Sujeto por los mismos lazos, las mismas ataduras, volviéndose imposible sólo por ignorar posibilidades, volviéndose silencio sólo por ignorar posibilidades. No puede negarse a si mismo aunque el mundo lo niegue, no puede negarse porque late en sí y es en sí aquello que todos somos y que en la redundancia del asentimiento a la enajenación rutinaria olvidamos.
¿Cómo me olvido de mí? ¿Cuánto me olvido de mí en cuanto me olvido de él?

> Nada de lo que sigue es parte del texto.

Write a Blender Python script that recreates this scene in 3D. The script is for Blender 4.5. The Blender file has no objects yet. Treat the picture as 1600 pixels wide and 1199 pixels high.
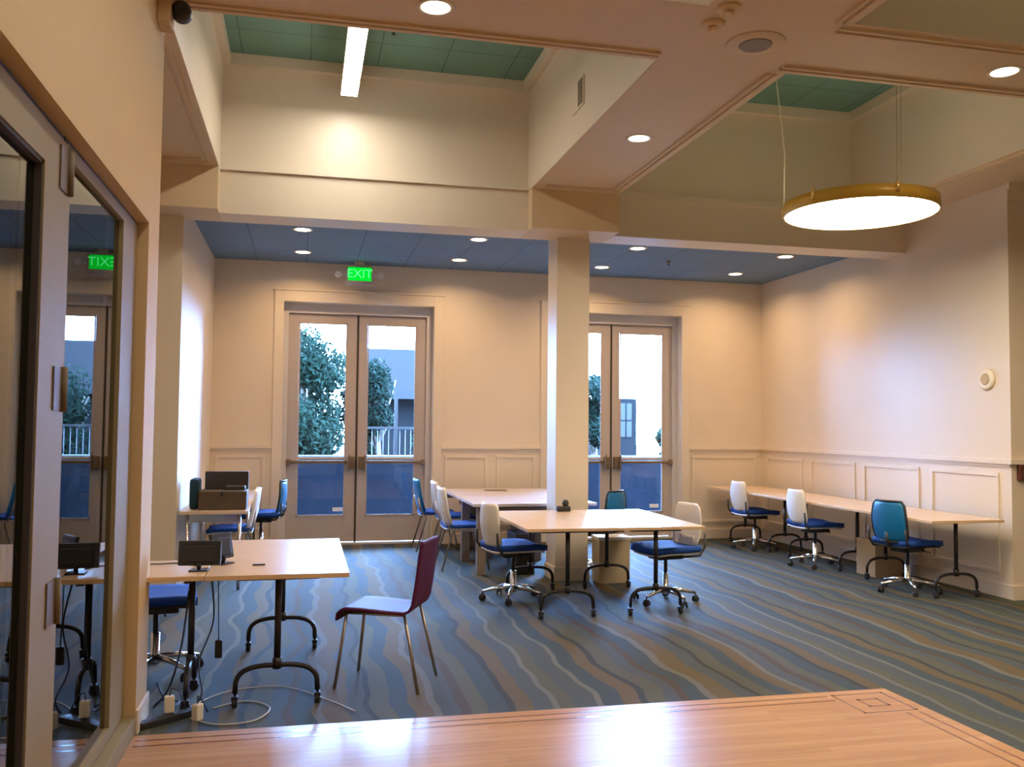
import bpy, bmesh, math, random
from mathutils import Vector, Matrix
random.seed(7)
PI = math.pi
SC = bpy.context.scene
COL = SC.collection

# ---------------------------------------------------------------- camera
YAW, PITCH, ROLL, FPX = 0.2255, 0.0461, 0.0095, 1413.6
cd = bpy.data.cameras.new('camera')
cam = bpy.data.objects.new('camera', cd); COL.objects.link(cam)
cd.sensor_width = 36.0; cd.lens = FPX / 1600 * 36.0; cd.clip_start = 0.05; cd.clip_end = 300
fw = Vector((math.sin(YAW)*math.cos(PITCH), math.cos(YAW)*math.cos(PITCH), math.sin(PITCH)))
rt = Vector((math.cos(YAW), -math.sin(YAW), 0)); up = rt.cross(fw)
r2 = rt*math.cos(ROLL) + up*math.sin(ROLL); u2 = up*math.cos(ROLL) - rt*math.sin(ROLL)
M = Matrix((( r2.x, u2.x, -fw.x, 0), (r2.y, u2.y, -fw.y, 0), (r2.z, u2.z, -fw.z, 1.55), (0, 0, 0, 1)))
cam.matrix_world = M
SC.camera = cam

# ---------------------------------------------------------------- world and exposure
SC.view_settings.view_transform = 'Standard'
SC.view_settings.look = 'None'
SC.view_settings.exposure = 0.0
SC.view_settings.gamma = 1.0
SC.view_settings.use_curve_mapping = False
w = bpy.data.worlds.new('sky'); SC.world = w; w.use_nodes = True
wn = w.node_tree
bg = wn.nodes['Background']; bg.inputs[0].default_value = (0.27, 0.50, 1.0, 1)
# even blue-white sky, plus a bright lobe added at right to light the alcove
_tc = wn.nodes.new('ShaderNodeTexCoord'); _d = wn.nodes.new('ShaderNodeVectorMath'); _d.operation = 'DOT_PRODUCT'
_v = Vector((0.82, 0.52, 0.22)).normalized(); _d.inputs[1].default_value = _v
_m = wn.nodes.new('ShaderNodeMath'); _m.operation = 'MAXIMUM'; _m.inputs[1].default_value = 0.0
_p = wn.nodes.new('ShaderNodeMath'); _p.operation = 'POWER'; _p.inputs[1].default_value = 5.0
_a = wn.nodes.new('ShaderNodeMath'); _a.operation = 'MULTIPLY_ADD'; _a.inputs[1].default_value = 230.0; _a.inputs[2].default_value = 62.0
wn.links.new(_tc.outputs['Generated'], _d.inputs[0]); wn.links.new(_d.outputs['Value'], _m.inputs[0]); wn.links.new(_m.outputs[0], _p.inputs[0])
wn.links.new(_p.outputs[0], _a.inputs[0]); wn.links.new(_a.outputs[0], bg.inputs[1])

# ---------------------------------------------------------------- dimensions (metres)
D = 11.744; W = 6.336; HC = 3.596; HR = 1.264; YE = 7.09; HD = 3.09
B1, B2, B3, B4 = -0.789, 2.104, 2.992, 5.675
YN0, YN1, YH, YW, YB = 4.47, 5.214, 8.376, 8.542, 8.92
HS, HH, HG = 3.84, 3.456, 4.92
XP = -0.785; XG = -0.85
XL = -3.4; AX = -1.12; PY = 8.772

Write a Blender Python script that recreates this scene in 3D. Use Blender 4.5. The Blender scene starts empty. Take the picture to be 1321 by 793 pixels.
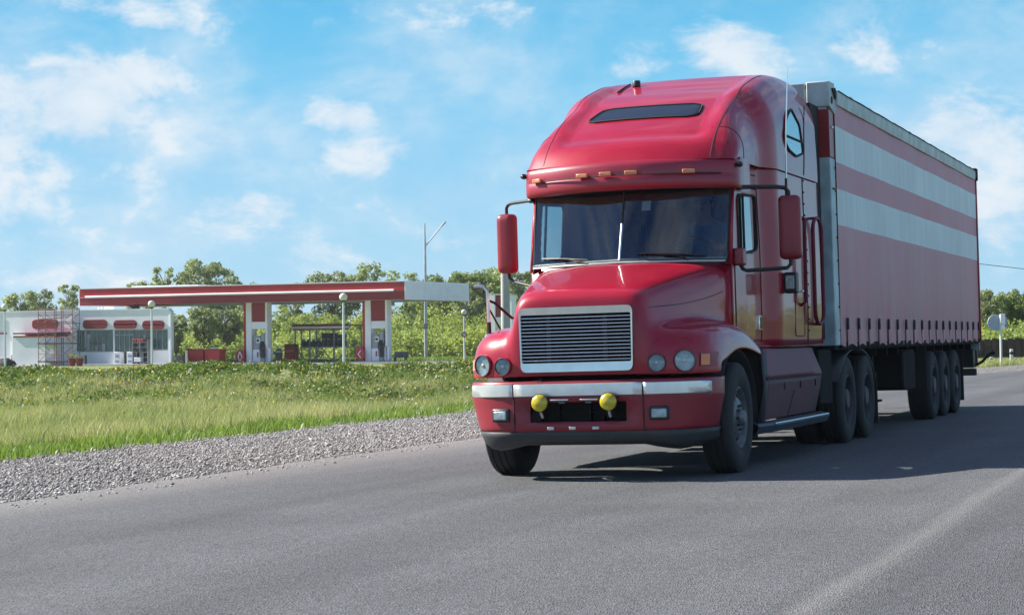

Volverá a alzar la mano en son de paz aunque el mundo fríamente le haga una guerra, volverá a alzar las manos aunque las manos cercanas se escondan en la tumba del olvido. Del olvido del otro y del olvido de mi.
Preguntará pacíficamente, obstinadamente, humilladamente: ¿quién es entonces el distinto? Si hablamos escucha. Sólo si oímos, entonces habla. Nos ve, en la horrible necesidad de vernos aunque no nos pueda ver. ¿Lo escuchamos, acaso, cuando no habla? ¿Lo vemos en la ceguera patológica que el trajín pretende sumergirnos y muy amablemente le cedemos el pensar para que el mercado lo meta en una cubeta?
Está donde todos estamos, mirando aunque no vea, escuchando aun en el silencio de muerte que es posibilidad común.
Es porque somos los otros que somos ciegos aunque destellen los objetos brillantes ante nuestra vista, sordos, aunque podamos oír el ruido insufrible que actualmente llamamos música.
Está ahí, preguntándose por si mismo, preguntándose: ¿hasta cuándo? ¿Hasta cuándo los que ven serán más ciegos que él? ¿Hasta cuándo aquellos que oyen serán tanto más sordos que él?
¿Quién es el distinto? Creo que nadie escapa a la agraciada diferencia, a la maravillosa y mágica diferencia.
La discapacidad le escapa a la ceguera, la sordera o el retraso mental pero no le escapa al mundo.
Él está ahí preguntándose y yo estoy preguntándome con él: ¿quién es el discapacitado?